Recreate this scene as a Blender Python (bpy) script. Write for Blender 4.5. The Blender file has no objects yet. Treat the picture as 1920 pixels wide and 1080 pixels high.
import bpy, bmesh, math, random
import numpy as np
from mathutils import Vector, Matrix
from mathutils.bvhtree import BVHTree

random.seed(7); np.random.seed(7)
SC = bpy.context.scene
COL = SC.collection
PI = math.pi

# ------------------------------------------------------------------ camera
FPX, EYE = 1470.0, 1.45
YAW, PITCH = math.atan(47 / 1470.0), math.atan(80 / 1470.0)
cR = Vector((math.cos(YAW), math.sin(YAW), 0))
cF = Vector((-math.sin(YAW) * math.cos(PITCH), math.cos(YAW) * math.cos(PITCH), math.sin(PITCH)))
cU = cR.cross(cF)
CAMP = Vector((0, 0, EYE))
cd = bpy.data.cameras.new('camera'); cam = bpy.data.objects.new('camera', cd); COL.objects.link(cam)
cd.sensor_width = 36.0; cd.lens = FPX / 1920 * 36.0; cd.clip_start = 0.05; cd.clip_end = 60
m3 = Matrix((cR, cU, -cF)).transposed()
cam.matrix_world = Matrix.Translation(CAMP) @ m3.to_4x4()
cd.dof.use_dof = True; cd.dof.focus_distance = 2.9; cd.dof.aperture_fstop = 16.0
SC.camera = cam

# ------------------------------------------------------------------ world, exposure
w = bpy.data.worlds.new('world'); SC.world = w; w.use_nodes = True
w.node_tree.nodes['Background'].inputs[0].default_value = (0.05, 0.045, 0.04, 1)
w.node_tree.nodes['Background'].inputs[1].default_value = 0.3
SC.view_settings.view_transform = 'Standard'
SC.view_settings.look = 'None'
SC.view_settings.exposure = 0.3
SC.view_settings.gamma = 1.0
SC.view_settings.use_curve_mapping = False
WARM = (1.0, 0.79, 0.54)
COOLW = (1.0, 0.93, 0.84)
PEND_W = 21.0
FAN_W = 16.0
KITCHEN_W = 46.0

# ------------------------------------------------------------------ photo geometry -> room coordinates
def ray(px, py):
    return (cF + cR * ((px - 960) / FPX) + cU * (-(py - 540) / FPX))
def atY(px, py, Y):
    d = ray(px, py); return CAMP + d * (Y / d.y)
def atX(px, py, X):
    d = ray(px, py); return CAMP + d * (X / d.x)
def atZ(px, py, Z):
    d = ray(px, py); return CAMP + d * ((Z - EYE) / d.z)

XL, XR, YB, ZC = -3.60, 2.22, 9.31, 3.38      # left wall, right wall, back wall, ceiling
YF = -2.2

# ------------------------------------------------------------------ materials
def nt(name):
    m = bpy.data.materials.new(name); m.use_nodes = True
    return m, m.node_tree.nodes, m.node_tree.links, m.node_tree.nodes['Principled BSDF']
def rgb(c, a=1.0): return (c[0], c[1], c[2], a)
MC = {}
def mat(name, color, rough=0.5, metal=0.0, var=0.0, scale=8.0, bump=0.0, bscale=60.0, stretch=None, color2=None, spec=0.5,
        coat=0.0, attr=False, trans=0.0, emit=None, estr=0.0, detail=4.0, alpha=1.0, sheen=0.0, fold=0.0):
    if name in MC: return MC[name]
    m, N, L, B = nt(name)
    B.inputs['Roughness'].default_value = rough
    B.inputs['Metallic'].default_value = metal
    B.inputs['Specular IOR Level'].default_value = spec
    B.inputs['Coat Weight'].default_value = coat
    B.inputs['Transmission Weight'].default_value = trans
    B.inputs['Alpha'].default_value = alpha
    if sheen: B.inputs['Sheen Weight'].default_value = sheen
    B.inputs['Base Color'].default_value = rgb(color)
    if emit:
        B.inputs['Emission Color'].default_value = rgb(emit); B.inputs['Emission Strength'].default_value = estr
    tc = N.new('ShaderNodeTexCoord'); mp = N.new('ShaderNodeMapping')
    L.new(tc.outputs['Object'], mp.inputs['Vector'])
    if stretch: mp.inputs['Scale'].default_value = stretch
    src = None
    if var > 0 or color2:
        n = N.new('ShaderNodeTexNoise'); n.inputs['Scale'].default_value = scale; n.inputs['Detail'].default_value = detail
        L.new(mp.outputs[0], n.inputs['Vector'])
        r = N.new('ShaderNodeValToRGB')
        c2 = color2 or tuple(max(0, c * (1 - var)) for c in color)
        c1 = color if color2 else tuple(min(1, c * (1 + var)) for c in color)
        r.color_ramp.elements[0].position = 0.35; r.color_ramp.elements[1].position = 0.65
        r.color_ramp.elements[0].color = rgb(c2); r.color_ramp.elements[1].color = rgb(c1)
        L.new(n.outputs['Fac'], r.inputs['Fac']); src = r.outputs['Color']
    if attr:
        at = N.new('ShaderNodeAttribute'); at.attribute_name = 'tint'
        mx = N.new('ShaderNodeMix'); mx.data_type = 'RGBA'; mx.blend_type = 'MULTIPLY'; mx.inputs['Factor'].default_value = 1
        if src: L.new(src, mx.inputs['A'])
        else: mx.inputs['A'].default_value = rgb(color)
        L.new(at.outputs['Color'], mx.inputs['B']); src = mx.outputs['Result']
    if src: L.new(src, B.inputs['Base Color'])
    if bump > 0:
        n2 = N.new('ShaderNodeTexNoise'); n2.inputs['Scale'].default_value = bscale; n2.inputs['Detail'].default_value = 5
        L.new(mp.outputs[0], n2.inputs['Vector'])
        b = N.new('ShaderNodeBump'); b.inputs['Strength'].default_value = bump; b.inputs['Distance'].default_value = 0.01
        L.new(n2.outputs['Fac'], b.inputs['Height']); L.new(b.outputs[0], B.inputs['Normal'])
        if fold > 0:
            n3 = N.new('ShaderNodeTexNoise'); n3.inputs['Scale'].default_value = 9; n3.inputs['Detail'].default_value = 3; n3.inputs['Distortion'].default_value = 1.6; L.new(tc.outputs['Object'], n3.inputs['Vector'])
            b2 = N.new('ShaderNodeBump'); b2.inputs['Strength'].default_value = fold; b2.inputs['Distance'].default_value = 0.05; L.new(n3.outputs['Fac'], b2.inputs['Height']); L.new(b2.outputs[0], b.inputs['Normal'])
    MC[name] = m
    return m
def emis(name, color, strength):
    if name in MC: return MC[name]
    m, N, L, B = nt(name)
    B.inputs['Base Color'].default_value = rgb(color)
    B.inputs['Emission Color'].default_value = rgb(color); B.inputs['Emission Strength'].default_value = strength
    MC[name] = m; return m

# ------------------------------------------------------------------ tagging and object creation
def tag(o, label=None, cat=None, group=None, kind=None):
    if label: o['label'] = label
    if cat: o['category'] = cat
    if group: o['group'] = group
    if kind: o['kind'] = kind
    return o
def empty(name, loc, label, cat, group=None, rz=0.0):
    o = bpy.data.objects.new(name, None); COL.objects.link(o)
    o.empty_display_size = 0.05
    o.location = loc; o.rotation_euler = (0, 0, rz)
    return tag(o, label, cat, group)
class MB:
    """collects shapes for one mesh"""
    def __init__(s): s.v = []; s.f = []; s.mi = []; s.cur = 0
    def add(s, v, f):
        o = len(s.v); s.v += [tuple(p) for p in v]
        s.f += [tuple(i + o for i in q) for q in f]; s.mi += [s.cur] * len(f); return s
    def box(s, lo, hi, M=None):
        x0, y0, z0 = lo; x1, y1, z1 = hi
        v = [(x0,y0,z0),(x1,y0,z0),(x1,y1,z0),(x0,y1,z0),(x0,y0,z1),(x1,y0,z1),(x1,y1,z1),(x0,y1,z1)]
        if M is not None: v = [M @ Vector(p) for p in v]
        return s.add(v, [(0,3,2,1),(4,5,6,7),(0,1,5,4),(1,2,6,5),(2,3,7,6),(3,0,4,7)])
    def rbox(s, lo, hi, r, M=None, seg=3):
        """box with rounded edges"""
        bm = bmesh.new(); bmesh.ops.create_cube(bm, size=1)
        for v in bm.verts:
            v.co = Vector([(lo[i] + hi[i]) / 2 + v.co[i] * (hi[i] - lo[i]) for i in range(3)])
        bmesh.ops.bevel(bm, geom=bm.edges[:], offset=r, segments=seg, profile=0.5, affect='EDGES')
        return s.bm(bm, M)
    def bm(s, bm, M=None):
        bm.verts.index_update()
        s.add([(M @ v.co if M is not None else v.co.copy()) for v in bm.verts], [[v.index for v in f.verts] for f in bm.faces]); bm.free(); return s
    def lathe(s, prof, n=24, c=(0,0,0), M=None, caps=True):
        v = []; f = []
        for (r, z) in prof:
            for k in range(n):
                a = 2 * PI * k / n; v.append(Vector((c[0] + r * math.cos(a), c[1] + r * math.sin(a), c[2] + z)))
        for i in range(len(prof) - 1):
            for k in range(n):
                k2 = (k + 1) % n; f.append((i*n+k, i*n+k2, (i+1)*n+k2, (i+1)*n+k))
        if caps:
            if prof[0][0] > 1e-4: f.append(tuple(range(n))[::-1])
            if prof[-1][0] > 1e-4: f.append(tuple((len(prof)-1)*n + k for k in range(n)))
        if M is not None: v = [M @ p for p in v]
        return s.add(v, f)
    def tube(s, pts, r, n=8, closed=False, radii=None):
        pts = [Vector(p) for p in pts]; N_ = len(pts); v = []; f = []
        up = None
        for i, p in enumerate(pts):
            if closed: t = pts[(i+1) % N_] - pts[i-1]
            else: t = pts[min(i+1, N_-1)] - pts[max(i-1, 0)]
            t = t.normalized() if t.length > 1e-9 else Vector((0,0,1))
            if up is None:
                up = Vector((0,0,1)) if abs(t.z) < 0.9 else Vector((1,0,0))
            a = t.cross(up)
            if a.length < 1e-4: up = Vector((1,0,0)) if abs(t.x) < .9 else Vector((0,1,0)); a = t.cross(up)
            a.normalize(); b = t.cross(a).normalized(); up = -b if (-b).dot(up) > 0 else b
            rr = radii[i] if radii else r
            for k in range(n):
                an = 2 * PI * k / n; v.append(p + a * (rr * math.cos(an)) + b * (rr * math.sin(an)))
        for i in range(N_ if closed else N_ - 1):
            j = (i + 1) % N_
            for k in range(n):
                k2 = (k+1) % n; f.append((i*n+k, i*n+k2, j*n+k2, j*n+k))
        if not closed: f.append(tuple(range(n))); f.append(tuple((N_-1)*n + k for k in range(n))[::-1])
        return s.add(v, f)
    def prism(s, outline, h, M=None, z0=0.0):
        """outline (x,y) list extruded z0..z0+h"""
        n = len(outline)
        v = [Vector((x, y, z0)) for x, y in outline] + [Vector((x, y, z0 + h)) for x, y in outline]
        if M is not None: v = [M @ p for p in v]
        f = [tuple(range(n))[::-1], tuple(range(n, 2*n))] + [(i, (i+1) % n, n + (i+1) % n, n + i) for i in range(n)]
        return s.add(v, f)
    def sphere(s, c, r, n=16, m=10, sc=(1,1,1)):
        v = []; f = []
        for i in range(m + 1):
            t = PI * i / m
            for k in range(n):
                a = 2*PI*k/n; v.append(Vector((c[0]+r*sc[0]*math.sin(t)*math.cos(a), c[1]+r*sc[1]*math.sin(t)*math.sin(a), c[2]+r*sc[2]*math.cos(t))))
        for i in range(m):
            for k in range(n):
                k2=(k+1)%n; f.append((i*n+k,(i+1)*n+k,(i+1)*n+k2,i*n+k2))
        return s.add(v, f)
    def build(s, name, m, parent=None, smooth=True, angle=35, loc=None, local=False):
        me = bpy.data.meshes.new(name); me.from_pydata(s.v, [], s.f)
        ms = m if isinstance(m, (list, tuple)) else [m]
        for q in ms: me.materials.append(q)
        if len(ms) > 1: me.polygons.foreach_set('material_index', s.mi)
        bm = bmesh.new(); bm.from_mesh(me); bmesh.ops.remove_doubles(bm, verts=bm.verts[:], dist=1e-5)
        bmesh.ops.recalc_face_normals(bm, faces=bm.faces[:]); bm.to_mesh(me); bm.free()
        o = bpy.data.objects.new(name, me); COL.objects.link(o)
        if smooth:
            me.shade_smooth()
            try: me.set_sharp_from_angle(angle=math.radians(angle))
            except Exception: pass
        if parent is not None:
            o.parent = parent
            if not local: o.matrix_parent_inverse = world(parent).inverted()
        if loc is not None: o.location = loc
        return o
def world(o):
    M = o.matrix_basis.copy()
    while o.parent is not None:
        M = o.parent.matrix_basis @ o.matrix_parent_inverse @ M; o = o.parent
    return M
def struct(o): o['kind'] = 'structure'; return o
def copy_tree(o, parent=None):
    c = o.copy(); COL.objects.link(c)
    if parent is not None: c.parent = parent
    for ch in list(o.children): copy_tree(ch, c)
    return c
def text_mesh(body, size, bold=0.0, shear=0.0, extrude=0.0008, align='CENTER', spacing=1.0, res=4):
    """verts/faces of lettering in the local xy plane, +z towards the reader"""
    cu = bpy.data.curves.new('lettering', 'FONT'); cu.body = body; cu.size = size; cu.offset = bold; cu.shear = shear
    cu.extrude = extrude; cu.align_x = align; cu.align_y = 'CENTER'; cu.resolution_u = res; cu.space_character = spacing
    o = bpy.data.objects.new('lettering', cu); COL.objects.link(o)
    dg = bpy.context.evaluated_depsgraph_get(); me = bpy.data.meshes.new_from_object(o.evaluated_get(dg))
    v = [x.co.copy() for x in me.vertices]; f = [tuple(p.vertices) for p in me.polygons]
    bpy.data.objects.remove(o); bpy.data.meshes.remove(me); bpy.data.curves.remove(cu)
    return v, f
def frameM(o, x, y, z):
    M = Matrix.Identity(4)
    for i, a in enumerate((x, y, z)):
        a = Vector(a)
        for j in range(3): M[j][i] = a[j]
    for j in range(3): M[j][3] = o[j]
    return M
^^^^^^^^
▸ WHAT IS EXPECTED:
Write out, exactly and with nothing else, the lines of the listing above from its first line through the line with "PI = math.pi".

▸ WORKED SOLUTION:
Recreate this scene as a Blender Python (bpy) script. Write for Blender 4.5. The Blender file has no objects yet. Treat the picture as 1920 pixels wide and 1080 pixels high.
import bpy, bmesh, math, random
import numpy as np
from mathutils import Vector, Matrix
from mathutils.bvhtree import BVHTree

random.seed(7); np.random.seed(7)
SC = bpy.context.scene
COL = SC.collection
PI = math.pi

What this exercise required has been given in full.